Yaşadıkları bölgeden dolayı dezavantajlı olan çocukların eğitim şartlarını dengelemek için ellerinden geleni yaptıklarını belirten Ok, “Köylerdeki öğrencilerimiz merkezdeki öğrencilere göre biraz daha dezavantajlı oluyorlar. Biz de bunu dengelemek için, diğer çocuklarla biraz daha eşit şartlara getirebilmek için elimizden gelen her şeyi yapıyoruz. Çoğu çocuğun evinde oyuncağı bile yoktur belki. Aileler çok okuma yazma bilmiyorlar. Kendileri okula gidemedikleri için çok hevesliler çocuklarını okula gönderme konusunda. Onlar da bizim söylediğimiz her şeyi yapıyorlar. Bizler de onların durumlarını anlayarak hareket etmeye çalışıyoruz. Köyde öğretmen olmak çok başka bir duygu. Çok mutlu ve gururluyum" şeklinde konuştu.

BABA EVİNDE HİÇ SOBA YAKMADI, ÇOCUKLAR ÜŞÜMESİN DİYE ÖĞRENDİ

Düzce’den 4 sene önce Yüksekova’ya atanan ve Akalın köyünde öğretmenlik yapan Nur Banu Aydaş da, tüm zorluklara rağmen öğrencilerini geleceğe hazırlayan fedakar öğretmenlerden bir diğeri... Nur Banu öğretmen, öğrencileri için odun toplayıp sobayı yakması ve sınıfları temizlemesi de büyük takdir topluyor.

Babasının evindeyken hiç soba yakmadığını belirten Aydaş, çocukların üşümemesi için öğretmen olarak görev yaptığı okulda soba yakmayı öğrendiğini söyledi.

Öğrencileri sıkılmasın diye ders arası onlarla oyun oynamayı da ihmal etmeyen Nur Banu Aydaş, “Yüksekova’da 4 yıldır görev yapıyorum ve Düzceliyim. Doğu batı fark etmeksizin bayrağımızın dalgalandığı her yerde görevimizi en iyi şekilde yerine getirmek için buradayız. Çocuklarınız bu kapıdan girdikten sonra bizlerin çocukları oluyor.

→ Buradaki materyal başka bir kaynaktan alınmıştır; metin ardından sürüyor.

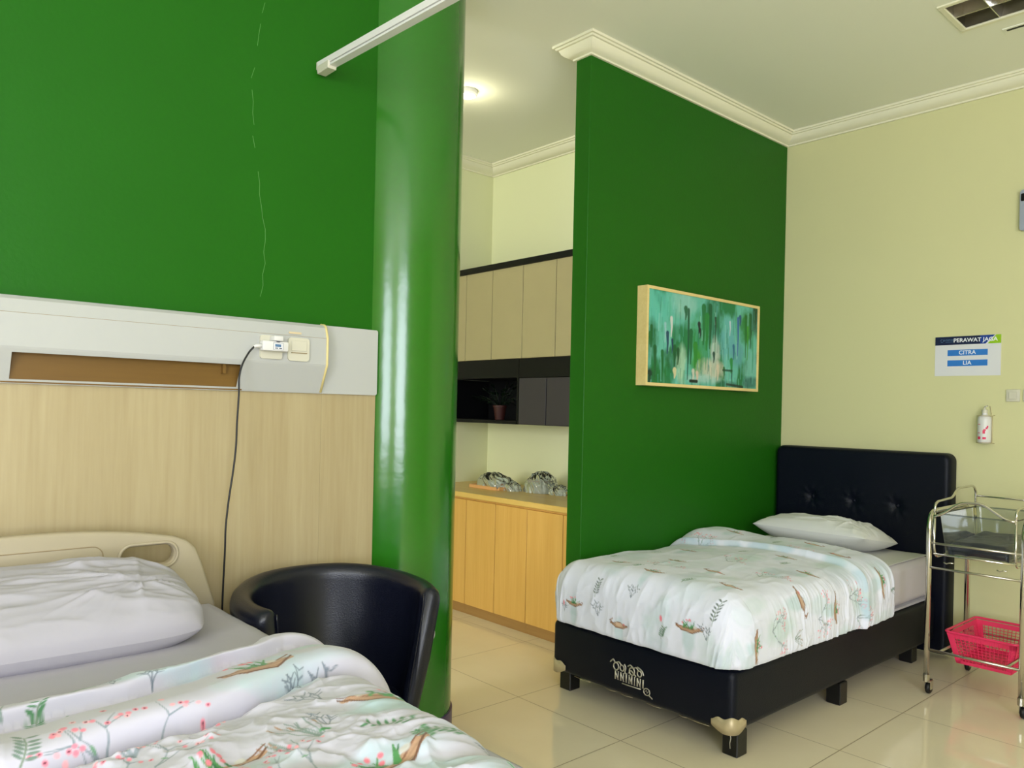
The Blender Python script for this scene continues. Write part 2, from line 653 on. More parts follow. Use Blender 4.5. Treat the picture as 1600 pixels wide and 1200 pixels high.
class Motif:
    def __init__(self, P, cx, cy, ang, s, rnd, flip=False):
        self.P, self.c, self.a, self.s, self.r = P, (cx, cy), ang, s, rnd
        self.f = -1 if flip else 1

    def T(self, x, y):
        x *= self.s * self.f
        y *= self.s
        c, s = math.cos(self.a), math.sin(self.a)
        return (self.c[0] + x * c - y * s, self.c[1] + x * s + y * c)

    def st(self, pts, w, rgb, a=1.0, taper=False):
        self.P.stroke([self.T(*p) for p in pts], w * self.s, rgb, a, taper=taper)

    def bl(self, x, y, rx, ry, ang, rgb, a=1.0):
        cx, cy = self.T(x, y)
        an = self.a + (ang if self.f > 0 else PI - ang)
        self.P.blob(cx, cy, max(rx * self.s, 0.0012), max(ry * self.s, 0.0012), an, rgb, a)

    def boat(self):
        r = self.r
        self.P.wash(*self.T(0.0, -0.03), 0.10 * self.s, 0.035 * self.s, (184, 208, 212), 0.7, r.randint(0, 999))
        # hull
        for k in range(5):
            y = 0.004 + k * 0.0035
            e_ = abs(k - 2) * .007
            self.st([(-0.062 + e_, .016 + (k - 2) * .001), (-0.035, y), (0.02, y - 0.001), (0.064 - e_, .018 + (k - 2) * .001)], 0.0038, (176, 140, 112) if k % 2 else (190, 152, 124))
        self.st([(-0.066, 0.022), (-0.035, 0.002), (0.02, -0.001), (0.07, 0.024)], 0.0016, (120, 82, 62))
        self.st([(-0.066, 0.024), (-0.03, 0.016), (0.02, 0.015), (0.072, 0.032)], 0.0012, (138, 96, 74))
        kind = r.random()
        if kind < 0.55:
            for k in range(9):
                x = r.uniform(-0.03, 0.015)
                an = r.uniform(0.5, 2.6)
                L = r.uniform(0.02, 0.04)
                self.st([(x, 0.016), (x + math.cos(an) * L, 0.016 + math.sin(an) * L)], 0.0028, (88, 150, 92) if k % 3 else (60, 120, 76), taper=True)
            for k in range(5):
                self.bl(r.uniform(-0.035, 0.02), r.uniform(0.03, 0.055), 0.004, 0.004, 0, (236, 132, 148))
            self.bl(0.03, 0.024, 0.008, 0.006, 0, (210, 206, 200))
        else:
            self.bl(0.0, 0.02, 0.03, 0.012, 0.1, (206, 176, 150))
            self.st([(-0.03, 0.02), (-0.01, 0.034), (0.02, 0.03), (0.045, 0.02)], 0.0015, (122, 88, 66))
            self.bl(-0.035, 0.024, 0.008, 0.006, 0, (226, 130, 134))
            self.st([(0.05, 0.018), (0.064, 0.035), (0.05, 0.046)], 0.003, (150, 110, 84))

    def blossom(self, n=5):
        r = self.r

        def grow(x, y, an, L, w, d):
            pts = [(x, y)]
            for k in range(4):
                an += r.uniform(-0.25, 0.25)
                x += math.cos(an) * L / 4
                y += math.sin(an) * L / 4
                pts.append((x, y))
            self.st(pts, w, (138, 150, 160), 0.9, taper=True)
            if d == 0:
                for k in range(r.randint(2, 4)):
                    bx, by = x + r.uniform(-0.022, 0.022), y + r.uniform(-0.015, 0.018)
                    self.bl(bx, by, 0.0042, 0.0038, r.uniform(0, 3), (238, 142, 160) if r.random() < 0.6 else (244, 178, 188))
                    if r.random() < 0.4:
                        self.bl(bx, by, 0.0016, 0.0016, 0, (100, 50, 66))
                return
            for k in range(r.randint(2, 3)):
                grow(x, y, an + r.uniform(-0.9, 0.9), L * r.uniform(0.6, 0.85), w * 0.65, d - 1)
            if r.random() < 0.5:
                px, py = pts[2]
                self.bl(px, py, 0.006, 0.0025, r.uniform(0, 3), (120, 160, 130))
        grow(0, 0, PI / 2 + 0.3, 0.06, 0.0032, 2)
        grow(0, 0, PI / 2 - 0.6, 0.07, 0.003, 2)
        grow(0, 0, PI / 2 + 0.9, 0.05, 0.0024, 1)

    def sprig(self, L=0.07, col=(86, 136, 96)):
        r = self.r
        b = r.uniform(-0.4, 0.4)
        pts = [(b * t * t * L, t * L) for t in (0, .25, .5, .75, 1)]
        self.st(pts, 0.0012, (120, 140, 116), 0.9)
        for t in (.2, .35, .5, .65, .8, 1):
            for sgn in (-1, 1):
                x, y = b * t * t * L, t * L
                self.bl(x + sgn * 0.009, y + 0.005, 0.0085, 0.003, sgn * 0.55 if sgn > 0 else PI - 0.55, col)

    def reeds(self):
        r = self.r
        for k in range(9):
            x = r.uniform(-0.02, 0.02)
            an = PI / 2 + r.uniform(-0.5, 0.5)
            L = r.uniform(0.04, 0.085)
            e = (x + math.cos(an) * L, math.sin(an) * L)
            self.st([(x * 0.4, 0), (x + math.cos(an) * L * 0.5, math.sin(an) * L * 0.6), e], 0.0012, (130, 148, 142), 0.9)
            if k % 2:
                self.bl(e[0], e[1], 0.008, 0.0026, an, (176, 142, 122))

    def twig(self):
        r = self.r
        for q in range(3):
            an = PI / 2 + (q - 1) * 0.45 + r.uniform(-.15, .15)
            L = r.uniform(0.04, 0.07)
            self.st([(0, 0), (math.cos(an) * L * .5, math.sin(an) * L * .5), (math.cos(an + .2) * L, math.sin(an + .2) * L)], 0.0011, (112, 124, 136), 0.85)
            for t in (.5, .75):
                x, y = math.cos(an) * L * t, math.sin(an) * L * t
                for sg in (-1, 1):
                    self.st([(x, y), (x + math.cos(an + sg * .8) * 0.014, y + math.sin(an + sg * .8) * 0.014)], 0.0010, (112, 124, 136), 0.85)


# ------------------------------------------------------------------ the room
XW, YP, XP, CEIL = 4.70, 2.61, 2.813, 3.125     # right wall, partition face, partition end, ceiling
XL, YB, XK, YK = -3.5, -3.2, 3.80, 4.50          # left wall, back wall, kitchen back wall, far wall
YH = 2.53                                        # headwall face

f = MB().box(XL - .2, XW + .3, YB - .2, YK + .2, -0.10, 0.0)
struct(f.build('floor', M['floor']), 'polished beige floor tiles')
# ceiling with the opening for the recessed lamp
LX0, LX1, LY0, LY1 = 3.677, 3.972, 0.12, 1.328
c = MB()
c.box(XL - .2, LX0, YB - .2, YK + .2, CEIL, CEIL + .1)
c.box(LX1, XW + .3, YB - .2, YK + .2, CEIL, CEIL + .1)
c.box(LX0, LX1, YB - .2, LY0, CEIL, CEIL + .1)
c.box(LX0, LX1, LY1, YK + .2, CEIL, CEIL + .1)
struct(c.build('ceiling', M['ceiling']), 'plain cream ceiling')

struct(MB().box(XW, XW + .15, YB, YP + .05, 0, CEIL).build('wall_right', M['cream']), 'cream wall behind the divan bed')
struct(MB().box(XP, XW + .15, YP, YP + .098, 0, CEIL, 0.002, 1).build('wall_partition', M['green']), 'green partition wall with the painting')
struct(MB().box(XK, XW + .15, YP + .098, YK, 0, CEIL).build('wall_kitchen', M['cream_pale']), 'cream wall behind the wall cupboards')
struct(MB().box(XL, XK + .2, YK, YK + .15, 0, CEIL).build('wall_far', M['cream_pale']), 'cream far wall of the pantry')
struct(MB().box(XL, 1.60, YH, YH + .14, 0, CEIL).build('wall_head', M['green']), 'green wall above the hospital bed')

# left wall with side window opening, back wall with window opening
w = MB()
w.box(XL - .12, XL, YB, -3.05, 0, CEIL)
w.box(XL - .12, XL, -0.75, 2.9, 0, CEIL)
w.box(XL - .12, XL, 2.9, 4.3, 0, .70)  # opening for the added passage window
w.box(XL - .12, XL, 2.9, 4.3, 2.80, CEIL)
w.box(XL - .12, XL, 4.3, YK, 0, CEIL)
w.box(XL - .12, XL, -3.05, -0.75, 0, 0.70)
w.box(XL - .12, XL, -3.05, -0.75, 2.80, CEIL)
struct(w.build('wall_left', M['cream']), 'cream wall with the side window')
w = MB()
w.box(XL - .12, -2.0, YB - .12, YB, 0, CEIL)
w.box(0.0, XW + .15, YB - .12, YB, 0, CEIL)
w.box(-2.0, 0.0, YB - .12, YB, 0, 0.65)
w.box(-2.0, 0.0, YB - .12, YB, 2.85, CEIL)
struct(w.build('wall_back', M['cream']), 'cream wall with the big window')


def window(name, plane, a0, a1, z0, z1, pos, n, label):
    fr = MB()
    t = 0.05

    def bx(u0, u1, v0, v1):
        if plane == 'y':
            fr.box(u0, u1, pos - .03, pos + .03, v0, v1)
        else:
            fr.box(pos - .03, pos + .03, u0, u1, v0, v1)
    bx(a0, a1, z0, z0 + t)
    bx(a0, a1, z1 - t, z1)
    for k in range(n + 1):
        c_ = a0 + (a1 - a0) * k / n
        bx(max(a0, c_ - t / 2), min(a1, c_ + t / 2), z0, z1)
    o = struct(fr.build(name, M['alu']), label)
    return o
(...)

Bundan dolayıdır ki onların rahatı için, yeri geliyor odun taşıyoruz, soba yakıyoruz, sınıflarımızı temizliyoruz, burunlarını bile siliyoruz. Başöğretmenimiz Mustafa Kemal Atatürk'ün de söylediği gibi yeni nesillerimizin geleceği emin ellerde, bizler onlar için buradayız” dedi.